▸ **STORED DATA**:

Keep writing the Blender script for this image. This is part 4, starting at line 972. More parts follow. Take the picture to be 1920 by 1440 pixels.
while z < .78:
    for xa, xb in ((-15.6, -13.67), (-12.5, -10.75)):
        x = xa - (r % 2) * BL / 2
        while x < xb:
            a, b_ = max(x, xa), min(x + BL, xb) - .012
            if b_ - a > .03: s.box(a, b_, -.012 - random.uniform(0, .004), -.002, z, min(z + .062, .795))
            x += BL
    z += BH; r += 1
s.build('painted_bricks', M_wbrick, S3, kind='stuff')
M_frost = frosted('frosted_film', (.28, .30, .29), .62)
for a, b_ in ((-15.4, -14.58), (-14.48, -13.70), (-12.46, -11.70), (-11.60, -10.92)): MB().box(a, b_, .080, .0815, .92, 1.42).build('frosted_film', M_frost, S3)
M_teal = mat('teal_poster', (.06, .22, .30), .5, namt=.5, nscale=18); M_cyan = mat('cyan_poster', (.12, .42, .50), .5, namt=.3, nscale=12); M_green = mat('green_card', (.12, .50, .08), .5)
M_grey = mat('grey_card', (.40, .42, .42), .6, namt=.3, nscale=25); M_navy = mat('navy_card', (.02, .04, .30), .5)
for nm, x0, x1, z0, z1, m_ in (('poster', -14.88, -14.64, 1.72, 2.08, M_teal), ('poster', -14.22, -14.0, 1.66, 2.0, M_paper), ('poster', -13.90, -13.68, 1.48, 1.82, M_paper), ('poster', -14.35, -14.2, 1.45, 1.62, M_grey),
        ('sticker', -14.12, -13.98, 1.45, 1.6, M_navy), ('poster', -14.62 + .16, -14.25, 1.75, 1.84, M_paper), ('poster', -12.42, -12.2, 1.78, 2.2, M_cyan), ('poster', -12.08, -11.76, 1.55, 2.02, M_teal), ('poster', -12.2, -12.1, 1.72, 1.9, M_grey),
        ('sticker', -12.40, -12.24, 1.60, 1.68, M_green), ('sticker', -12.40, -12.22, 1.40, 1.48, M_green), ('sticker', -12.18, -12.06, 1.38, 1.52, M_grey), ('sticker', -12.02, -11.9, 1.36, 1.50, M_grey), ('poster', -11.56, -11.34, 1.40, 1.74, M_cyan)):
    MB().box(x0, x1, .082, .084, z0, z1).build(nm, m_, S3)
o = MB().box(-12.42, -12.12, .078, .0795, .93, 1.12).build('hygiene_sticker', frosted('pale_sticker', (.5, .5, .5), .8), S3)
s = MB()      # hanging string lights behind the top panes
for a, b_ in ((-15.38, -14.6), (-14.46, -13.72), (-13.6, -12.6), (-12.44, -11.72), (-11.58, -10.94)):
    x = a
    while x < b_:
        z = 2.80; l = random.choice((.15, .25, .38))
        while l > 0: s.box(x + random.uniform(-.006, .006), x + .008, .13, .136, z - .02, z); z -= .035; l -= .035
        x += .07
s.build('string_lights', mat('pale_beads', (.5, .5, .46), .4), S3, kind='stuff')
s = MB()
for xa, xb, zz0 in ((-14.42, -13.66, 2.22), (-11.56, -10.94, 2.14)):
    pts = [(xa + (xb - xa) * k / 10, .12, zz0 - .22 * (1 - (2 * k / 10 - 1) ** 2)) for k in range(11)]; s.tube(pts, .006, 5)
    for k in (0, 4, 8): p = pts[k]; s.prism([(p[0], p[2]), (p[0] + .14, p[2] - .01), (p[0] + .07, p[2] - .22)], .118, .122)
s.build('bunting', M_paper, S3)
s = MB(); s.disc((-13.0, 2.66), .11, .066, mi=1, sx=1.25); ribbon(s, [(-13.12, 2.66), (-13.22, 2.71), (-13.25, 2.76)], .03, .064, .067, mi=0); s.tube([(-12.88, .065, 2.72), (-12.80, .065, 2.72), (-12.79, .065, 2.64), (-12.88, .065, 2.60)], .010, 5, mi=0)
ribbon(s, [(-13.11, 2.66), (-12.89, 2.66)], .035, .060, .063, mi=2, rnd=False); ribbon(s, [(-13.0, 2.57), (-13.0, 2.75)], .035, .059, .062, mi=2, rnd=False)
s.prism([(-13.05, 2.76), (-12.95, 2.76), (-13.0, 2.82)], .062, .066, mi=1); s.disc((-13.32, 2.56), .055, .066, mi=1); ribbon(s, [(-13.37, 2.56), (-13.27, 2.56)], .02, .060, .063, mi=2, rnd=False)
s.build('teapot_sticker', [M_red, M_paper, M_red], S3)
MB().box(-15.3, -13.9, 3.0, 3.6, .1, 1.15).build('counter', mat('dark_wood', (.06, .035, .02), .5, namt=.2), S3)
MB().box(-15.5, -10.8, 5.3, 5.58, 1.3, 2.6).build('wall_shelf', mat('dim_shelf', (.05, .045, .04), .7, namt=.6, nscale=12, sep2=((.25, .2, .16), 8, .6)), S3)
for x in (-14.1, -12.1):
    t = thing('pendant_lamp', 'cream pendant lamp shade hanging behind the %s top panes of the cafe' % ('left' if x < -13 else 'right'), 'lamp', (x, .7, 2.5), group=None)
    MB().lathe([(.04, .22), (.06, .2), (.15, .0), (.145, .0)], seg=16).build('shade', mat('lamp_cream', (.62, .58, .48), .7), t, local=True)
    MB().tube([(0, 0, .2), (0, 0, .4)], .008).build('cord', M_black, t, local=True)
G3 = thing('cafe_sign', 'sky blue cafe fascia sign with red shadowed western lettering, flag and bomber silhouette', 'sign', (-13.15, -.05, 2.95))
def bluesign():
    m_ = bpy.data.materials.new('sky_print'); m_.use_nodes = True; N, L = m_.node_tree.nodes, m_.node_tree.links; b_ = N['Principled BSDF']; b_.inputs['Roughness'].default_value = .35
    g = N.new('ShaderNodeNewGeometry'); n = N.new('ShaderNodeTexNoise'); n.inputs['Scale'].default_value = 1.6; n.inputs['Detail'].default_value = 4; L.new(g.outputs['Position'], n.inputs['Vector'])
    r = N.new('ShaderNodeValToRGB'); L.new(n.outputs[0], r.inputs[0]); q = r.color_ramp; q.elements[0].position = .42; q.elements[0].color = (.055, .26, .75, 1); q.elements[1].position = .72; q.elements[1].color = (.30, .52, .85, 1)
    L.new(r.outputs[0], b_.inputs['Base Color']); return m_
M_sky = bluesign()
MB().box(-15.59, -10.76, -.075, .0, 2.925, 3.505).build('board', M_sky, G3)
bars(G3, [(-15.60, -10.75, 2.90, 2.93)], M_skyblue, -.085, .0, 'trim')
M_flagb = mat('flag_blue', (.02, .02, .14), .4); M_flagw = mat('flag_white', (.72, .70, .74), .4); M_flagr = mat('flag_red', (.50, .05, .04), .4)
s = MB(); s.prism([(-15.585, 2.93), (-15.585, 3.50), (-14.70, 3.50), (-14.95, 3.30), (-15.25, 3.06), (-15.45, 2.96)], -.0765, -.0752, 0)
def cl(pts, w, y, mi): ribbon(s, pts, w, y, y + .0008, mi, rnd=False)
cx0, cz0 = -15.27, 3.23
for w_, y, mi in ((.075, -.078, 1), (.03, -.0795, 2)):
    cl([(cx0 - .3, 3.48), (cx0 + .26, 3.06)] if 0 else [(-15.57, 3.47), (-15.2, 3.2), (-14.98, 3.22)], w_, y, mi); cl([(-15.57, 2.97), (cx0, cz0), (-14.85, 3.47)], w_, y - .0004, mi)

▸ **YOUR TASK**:
Output the data above exactly, please, line for line.

▸ **THE COMPLETED TASK**:
Keep writing the Blender script for this image. This is part 4, starting at line 972. More parts follow. Take the picture to be 1920 by 1440 pixels.
while z < .78:
    for xa, xb in ((-15.6, -13.67), (-12.5, -10.75)):
        x = xa - (r % 2) * BL / 2
        while x < xb:
            a, b_ = max(x, xa), min(x + BL, xb) - .012
            if b_ - a > .03: s.box(a, b_, -.012 - random.uniform(0, .004), -.002, z, min(z + .062, .795))
            x += BL
    z += BH; r += 1
s.build('painted_bricks', M_wbrick, S3, kind='stuff')
M_frost = frosted('frosted_film', (.28, .30, .29), .62)
for a, b_ in ((-15.4, -14.58), (-14.48, -13.70), (-12.46, -11.70), (-11.60, -10.92)): MB().box(a, b_, .080, .0815, .92, 1.42).build('frosted_film', M_frost, S3)
M_teal = mat('teal_poster', (.06, .22, .30), .5, namt=.5, nscale=18); M_cyan = mat('cyan_poster', (.12, .42, .50), .5, namt=.3, nscale=12); M_green = mat('green_card', (.12, .50, .08), .5)
M_grey = mat('grey_card', (.40, .42, .42), .6, namt=.3, nscale=25); M_navy = mat('navy_card', (.02, .04, .30), .5)
for nm, x0, x1, z0, z1, m_ in (('poster', -14.88, -14.64, 1.72, 2.08, M_teal), ('poster', -14.22, -14.0, 1.66, 2.0, M_paper), ('poster', -13.90, -13.68, 1.48, 1.82, M_paper), ('poster', -14.35, -14.2, 1.45, 1.62, M_grey),
        ('sticker', -14.12, -13.98, 1.45, 1.6, M_navy), ('poster', -14.62 + .16, -14.25, 1.75, 1.84, M_paper), ('poster', -12.42, -12.2, 1.78, 2.2, M_cyan), ('poster', -12.08, -11.76, 1.55, 2.02, M_teal), ('poster', -12.2, -12.1, 1.72, 1.9, M_grey),
        ('sticker', -12.40, -12.24, 1.60, 1.68, M_green), ('sticker', -12.40, -12.22, 1.40, 1.48, M_green), ('sticker', -12.18, -12.06, 1.38, 1.52, M_grey), ('sticker', -12.02, -11.9, 1.36, 1.50, M_grey), ('poster', -11.56, -11.34, 1.40, 1.74, M_cyan)):
    MB().box(x0, x1, .082, .084, z0, z1).build(nm, m_, S3)
o = MB().box(-12.42, -12.12, .078, .0795, .93, 1.12).build('hygiene_sticker', frosted('pale_sticker', (.5, .5, .5), .8), S3)
s = MB()      # hanging string lights behind the top panes
for a, b_ in ((-15.38, -14.6), (-14.46, -13.72), (-13.6, -12.6), (-12.44, -11.72), (-11.58, -10.94)):
    x = a
    while x < b_:
        z = 2.80; l = random.choice((.15, .25, .38))
        while l > 0: s.box(x + random.uniform(-.006, .006), x + .008, .13, .136, z - .02, z); z -= .035; l -= .035
        x += .07
s.build('string_lights', mat('pale_beads', (.5, .5, .46), .4), S3, kind='stuff')
s = MB()
for xa, xb, zz0 in ((-14.42, -13.66, 2.22), (-11.56, -10.94, 2.14)):
    pts = [(xa + (xb - xa) * k / 10, .12, zz0 - .22 * (1 - (2 * k / 10 - 1) ** 2)) for k in range(11)]; s.tube(pts, .006, 5)
    for k in (0, 4, 8): p = pts[k]; s.prism([(p[0], p[2]), (p[0] + .14, p[2] - .01), (p[0] + .07, p[2] - .22)], .118, .122)
s.build('bunting', M_paper, S3)
s = MB(); s.disc((-13.0, 2.66), .11, .066, mi=1, sx=1.25); ribbon(s, [(-13.12, 2.66), (-13.22, 2.71), (-13.25, 2.76)], .03, .064, .067, mi=0); s.tube([(-12.88, .065, 2.72), (-12.80, .065, 2.72), (-12.79, .065, 2.64), (-12.88, .065, 2.60)], .010, 5, mi=0)
ribbon(s, [(-13.11, 2.66), (-12.89, 2.66)], .035, .060, .063, mi=2, rnd=False); ribbon(s, [(-13.0, 2.57), (-13.0, 2.75)], .035, .059, .062, mi=2, rnd=False)
s.prism([(-13.05, 2.76), (-12.95, 2.76), (-13.0, 2.82)], .062, .066, mi=1); s.disc((-13.32, 2.56), .055, .066, mi=1); ribbon(s, [(-13.37, 2.56), (-13.27, 2.56)], .02, .060, .063, mi=2, rnd=False)
s.build('teapot_sticker', [M_red, M_paper, M_red], S3)
MB().box(-15.3, -13.9, 3.0, 3.6, .1, 1.15).build('counter', mat('dark_wood', (.06, .035, .02), .5, namt=.2), S3)
MB().box(-15.5, -10.8, 5.3, 5.58, 1.3, 2.6).build('wall_shelf', mat('dim_shelf', (.05, .045, .04), .7, namt=.6, nscale=12, sep2=((.25, .2, .16), 8, .6)), S3)
for x in (-14.1, -12.1):
    t = thing('pendant_lamp', 'cream pendant lamp shade hanging behind the %s top panes of the cafe' % ('left' if x < -13 else 'right'), 'lamp', (x, .7, 2.5), group=None)
    MB().lathe([(.04, .22), (.06, .2), (.15, .0), (.145, .0)], seg=16).build('shade', mat('lamp_cream', (.62, .58, .48), .7), t, local=True)
    MB().tube([(0, 0, .2), (0, 0, .4)], .008).build('cord', M_black, t, local=True)
G3 = thing('cafe_sign', 'sky blue cafe fascia sign with red shadowed western lettering, flag and bomber silhouette', 'sign', (-13.15, -.05, 2.95))
def bluesign():
    m_ = bpy.data.materials.new('sky_print'); m_.use_nodes = True; N, L = m_.node_tree.nodes, m_.node_tree.links; b_ = N['Principled BSDF']; b_.inputs['Roughness'].default_value = .35
    g = N.new('ShaderNodeNewGeometry'); n = N.new('ShaderNodeTexNoise'); n.inputs['Scale'].default_value = 1.6; n.inputs['Detail'].default_value = 4; L.new(g.outputs['Position'], n.inputs['Vector'])
    r = N.new('ShaderNodeValToRGB'); L.new(n.outputs[0], r.inputs[0]); q = r.color_ramp; q.elements[0].position = .42; q.elements[0].color = (.055, .26, .75, 1); q.elements[1].position = .72; q.elements[1].color = (.30, .52, .85, 1)
    L.new(r.outputs[0], b_.inputs['Base Color']); return m_
M_sky = bluesign()
MB().box(-15.59, -10.76, -.075, .0, 2.925, 3.505).build('board', M_sky, G3)
bars(G3, [(-15.60, -10.75, 2.90, 2.93)], M_skyblue, -.085, .0, 'trim')
M_flagb = mat('flag_blue', (.02, .02, .14), .4); M_flagw = mat('flag_white', (.72, .70, .74), .4); M_flagr = mat('flag_red', (.50, .05, .04), .4)
s = MB(); s.prism([(-15.585, 2.93), (-15.585, 3.50), (-14.70, 3.50), (-14.95, 3.30), (-15.25, 3.06), (-15.45, 2.96)], -.0765, -.0752, 0)
def cl(pts, w, y, mi): ribbon(s, pts, w, y, y + .0008, mi, rnd=False)
cx0, cz0 = -15.27, 3.23
for w_, y, mi in ((.075, -.078, 1), (.03, -.0795, 2)):
    cl([(cx0 - .3, 3.48), (cx0 + .26, 3.06)] if 0 else [(-15.57, 3.47), (-15.2, 3.2), (-14.98, 3.22)], w_, y, mi); cl([(-15.57, 2.97), (cx0, cz0), (-14.85, 3.47)], w_, y - .0004, mi)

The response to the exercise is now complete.